How to Evaluate The Growth Potential of Your Business
Let’s talk about the size of your business, how quickly it is growing, and the impact those two variables have on your valuation.
First – size. Data shows that the average multiple of value builder users get is 3.76 times their pre-tax profit.
However when we isolate those companies with less than a million in sales, those offers of those businesses are getting are significantly lower, 2.86.
- Businesses with $1M – $3M it’s about average (3.67)
- Businesses 3M – 10M we’re getting a better multiple (4.42)
- Those 10M+ in annual sales, they’re getting a much better multiple (5.10).
So size certainly has an impact on the multiple of your company.
The speed at which your company is growing, and the potential to scale very quickly also has a big impact on the multiple. One of the questions we ask on our survey is
“how quickly & how easily would it be to accommodate 5x the demand.”
Would that be, for example, impossible? Or would it be very easy?
Again for the lifetime of the value builder assessment tool, 3.76 is the average multiple against pre-tax profit.
For those who said it’d be impossible: imagine a law firm; if they were to take on 5x more cases, they’d have to hire 5x more lawyers, then train 5x more lawyers, etc. – it’d be virtually impossible to handle 5x demand very quickly. Those businesses are getting much lower multiples when compared to those businesses that said it’d actually be relatively easy.
Now imagine a software company or a manufacturing company that could accommodate a lot more demand without incurring a lot more expenses – those businesses are getting much better multiples.
The reason these factors are driving and manipulating the value of your company comes back to what a buyer is buying when they buy your company. As much as we want to think they’re buying our brand or our reputation in the community, in fact, what a buyer is buying is your future stream of profits.
Therefore, growth potential will have acquirers pay more if:
#1 your future stream of profits is growing, and
#2 the estimates of how quickly you’ll grow that future stream of profits is reliable. And again this comes back to the math we looked at when we talked about Discounted Cashflow.
If you recall, we looked at a business with $100,000 in pretax profit. A financial buyer would look at the rights to that 100k profit in the future and say, “what am I willing to pay today for the rights of that profit in the future.”
If the investment threshold that the investor wants is a 15% return on their money, they would spend $86,000 today for the rights to $100,000 a year from now. If their annual expectations for a return are 15%, then it’s simply $100,000 divided by 1.15.
If you then forecast out this company into the future just making exactly the same amount, $100,000, each year the acquirer must wait for their money, the price gets discounted by that number of years. Therefore in year 2, the $100,000 gets discounted by 1.15 twice. And then if you project out 10 years into the future, you’ll notice that you’ve got a flat line of growth, even though we’ve got a 15% discount rate which is a very charitable good for-the-entrepreneur, not so good for the acquirer, discount rate, the valuation is relatively modest.
Now let’s look at a business that is growing very quickly, the impact of fast growth potential, and how that really impacts the overall value of a business. Higher growth potential increases the value of a business.
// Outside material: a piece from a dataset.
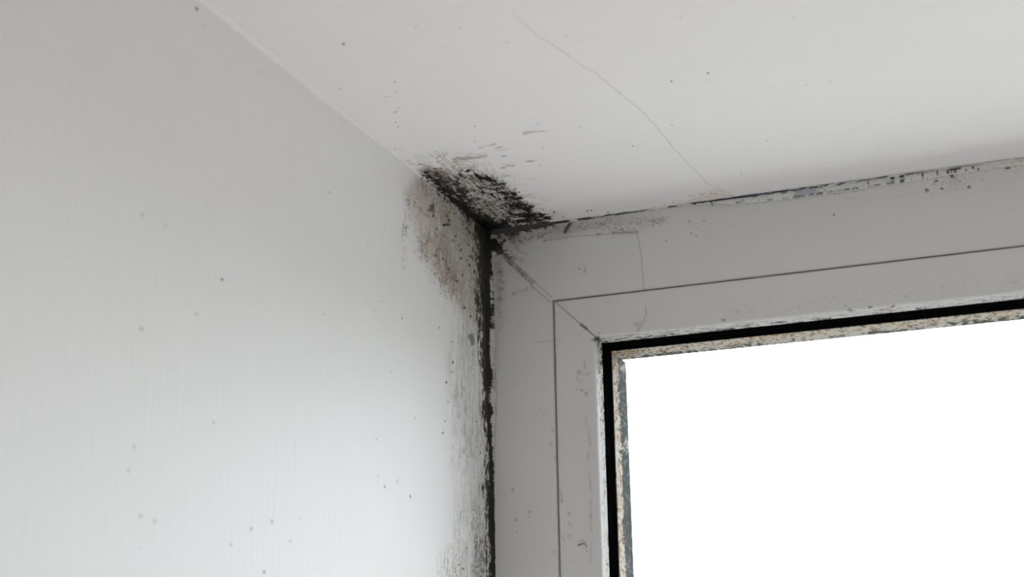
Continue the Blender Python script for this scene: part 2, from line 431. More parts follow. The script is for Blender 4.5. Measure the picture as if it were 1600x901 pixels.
def bead_grime(p, u, d):
    n1, n2, n3 = p.noise(3, 3, 21, 5), p.noise(0.9, 0.9, 22, 3), p.noise(5, 1.0, 23, 4)
    n4 = p.noise(1.0, 4.0, 24, 4)
    top = p.U - 930 > (p.V - 522) * 0.9
    st = np.where(top, n3, n4)
    p.lay(BROWN, 0.35 * p.mask(np.full(p.n, 0.0015), n2, .0015))
    p.lay(DUST, .35 * p.mask(.06 * p.line([(1130, 490), (1600, 440)], 16), rank(n1 * .4 + n2), .06) * top)
    # dirt gathering against the gasket: everything on the rounded edge
    e = sst(0.0925, 0.0984, u)
    run_t = (1.0 * sst(1330, 930, p.U) + .30)
    run_l = np.interp(p.V, [530, 600, 640, 660, 700, 760, 901], [1.1, 1.0, .8, .5, .3, .25, .2])
    run = np.where(top, run_t, run_l)
    p.lay(DUST, 0.7 * p.mask(sst(0.0935, 0.0975, u) * .55 * run, st, .25))
    p.lay(DIRT, 0.85 * p.mask(sst(0.094, 0.0985, u) ** 1.2 * .62 * run, rank(st + .6 * n2), .2))
    p.lay(BLACK, 0.9 * p.mask(sst(0.0955, 0.0985, u) ** 1.3 * .75 * run, rank(st + .5 * n2), .15))
    p.lay(BLACK, .9 * p.mask(1.1 * p.ell(934, 529, 6, 5), n1, .3))
    for x, y, r in ((1330, 485, 3), (1130, 500, 2), (1395, 478, 2), (1360, 480, 2)):
        p.lay(DIRT, .7 * p.mask(p.ell(x, y, r * 1.6, r, 0, 1, 3), n2, .3))
    # ring left by a label, going round at (1000, 515)
    p.lay(DUST, 0.5 * p.line([(1008.5, 478), (1009.5, 492), (1004, 506), (996, 518)], 1.1, 1, 3))
    p.lay(DUST, 0.35 * p.mask(p.poly([(990, 505), (1006, 500), (996, 518), (992, 516)], 2) * .7, n1, .3))
    # mitre and the knot on it
    p.lay(DIRT, .75 * p.line([(867, 471), (890, 491), (908, 507)], .75, 1, 3))
    p.lay(OLIVE * .6, .85 * p.line([(908, 507), (916, 513)], 2.4, 1, 3))
    p.lay(BLACK, .8 * p.line([(916, 513), (930, 526)], 1.1, 1, 3))
    # drips and worm-like runs on the left bead
    worms = ([(913, 563), (914, 577)], [(910, 583, 2.2), (906, 580, 2)], [(912, 583), (917, 586), (920, 583)],
             [(902, 590), (907, 598), (912, 592)], [(900, 607), (911, 610), (917, 617)], [(915, 652), (919, 672)], [(920, 676), (922, 698)],
             [(920, 705), (918, 718)], [(921, 740), (923, 765)], [(924, 775, 1.4), (923, 800), (924, 830)], [(924, 845, 1.5), (923, 880)], [(876, 762), (878, 785)],
             [(887, 799), (892, 802)], [(888, 815), (892, 820)], [(888, 836), (893, 837)], [(894, 878), (899, 877)], [(912, 853), (918, 861)], [(879, 838), (881, 845)])
    for q in worms:
        p.lay(DUST, .42 * p.line(q, 1.7) * (.15 + rank(n1 + n2)))
    for x, y, r in ((904, 581, 2.8), (916, 614, 2.2), (909, 609, 2), (889, 802, 2), (923, 805, 2), (879, 782, 1.8)):
        p.lay(BROWN, .5 * p.ell(x, y, r, r))
    p.lay(DIRT * .5, .9 * p.line([(904, 851.5, 1.6), (908, 849.5, 1.2), (914, 849, .9), (917, 854, .9)], 1.1, 1, 3))
    p.lay(DUST, .3 * p.ell(910, 846, 6, 4, 0, 1, 4))
    p.lay(DUST, .4 * p.line([(868, 532), (876, 531)], .9))
    p.lay(DIRT, .5 * np.exp(-((u - 0.0634) / 0.0004) ** 2))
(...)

This business is growing at a rate of 20% each year, for the next 10 straight years, and the acquirer is placing a very low discount rate meaning that they believe your future stream of profits is very reliable. There is something you’ve done or told them that makes them believe that it is very likely you are going to achieve these growth goals. This means you are going to get a very high multiple for your business.
Today, these two businesses I’ve just shown you are generating $100,000 in pretax profit. One is growing very quickly and has made the case to the acquirer that this growth rate is very reliable. The other company shows that their future stream of profits is reliable, but it is not growing. This ultimately has a big impact on the valuation of your company.
The #1 sporting analogy we get is running a marathon. It’s a long slow slog of a race, and the exit is the equivalent of crossing the finish line. As hard as it is for us to realize, the buyer is actually sitting, anticipating their race on the finish line. So the very company that is going to buy your business is also going to run a marathon, but for them, it is the starting line – they’re coming to it with all sorts of energy and enthusiasm and hopes and dreams about what your company can achieve. The better story you can show about your business growth potential, the more valuable business you will have.
The bigger and brighter future you can paint for them the more valuable your business is going to be in their eyes.